Celebrating differences, learning to work together

MC Canada Joint Council member Jacquelyn Janzen talks about her passion for the nationwide church



When someone suggested to Jacquelyn Janzen that she get involved with the new Joint Council of Mennonite Church Canada, she knew it was something she wanted to do.

“Being involved in the larger church is something that’s interested me for a while,” says Janzen, 28, who lives in Prince Albert, Sask. “My congregation’s small, so I think it’s important for us to be connected to other congregations, so [we] don’t forget who we are and why it is we do what we do.”

She is one of two representatives appointed by MC Saskatchewan to sit on the Joint Council, the group that replaced the former General Board and commissions following the restructuring of MC Canada last fall. As part of the 13-member group, Janzen helps determine nationwide priorities for MC Canada.

“I see Joint Council and the new national model as a really positive thing, and a really good way for everyone to be connected all across the country,” she says.

She’s no stranger to participating in the nationwide church, having grown up at Grace Mennonite Church, where she began taking an active role when she was 12, the same year she started fundraising to attend the Mennonite World Conference assembly in Zimbabwe.

“That was very exciting, to see Mennonites from all over the world, and to see again how different but similar we are,” she says of her time in Zimbabwe.

The trip sparked her passion for the global church. She continued participating in the church locally and beyond by joining the Saskatchewan Mennonite Youth Organization committee, travelling to the youth assembly in Charlotte, N.C., in 2005, and volunteering at Shekinah Retreat Centre in various roles.

Janzen teaches Sunday school at Grace Mennonite, where she was baptized and became a member on Easter Sunday three years ago.

Located 140 kilometres north of Saskatoon, Prince Albert is home to six provincial and federal correctional institutions. Corrections, as a result, is a topic that is hard to escape in the city. Grace Mennonite has long been involved with the justice system through things like prison visitation programs.

“It was just normal,” she says of the attitude toward prison visitation that she witnessed in her congregation when she was growing up. “It was just something you did.”

So when Janzen was asked to join the board of Parkland Restorative Justice, a faith-based charitable organization that runs a prison visitation program as well as a support program for high-risk sexual offenders who have been released from prison, she was happy to say yes.

“I’m a strong believer in no person [being] left behind,” says Janzen, who currently chairs Parkland’s board. “People are not disposable. People can change.”

“I think there are a lot of people in our corrections system that have come from trauma and come from addictions, and they just need to be treated like people—they need to be shown [kindness],” she says. “I think, as a church . . . we need to do that. It creates safer communities for everyone.”

Janzen’s worldview has been shaped in part by the extensive travelling she’s done. She’s travelled throughout the United States, Central America and Europe. “I’ve kind of prioritized travel,” she says. “I like experiencing other people’s cultures, and finding out what is going on that we don’t see on the news.”

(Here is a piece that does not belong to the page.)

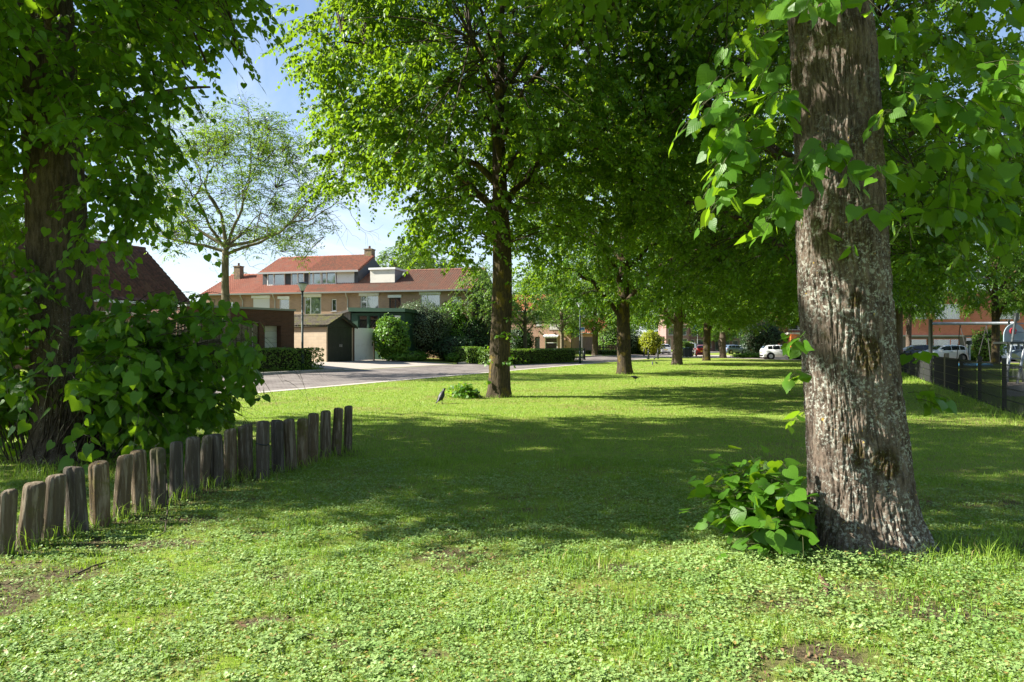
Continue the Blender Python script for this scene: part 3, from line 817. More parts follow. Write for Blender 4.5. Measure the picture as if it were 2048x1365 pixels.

When she isn’t working at her day job as an automotive service advisor, she enjoys being outdoors. She lives on an acreage outside of Prince Albert, where there are plenty of trails to walk along with her dog, and she likes to spend summers camping, canoeing and fishing.

Janzen says she is enjoying her work with the Joint Council, which has met three times so far.

She recognizes the diversity of people and congregations that make up MC Canada, and hopes the nationwide church can stay united no matter what it faces. “I hope that . . . we can get comfortable with being uncomfortable,” she says. “Even though we’re different and we may have different views . . . [I hope] we can still come together for the greater good, to do service work in our country and around the world.”

“Let’s work on what keeps us together,” she concludes. “[Let’s] celebrate our differences and just learn to work through them together.”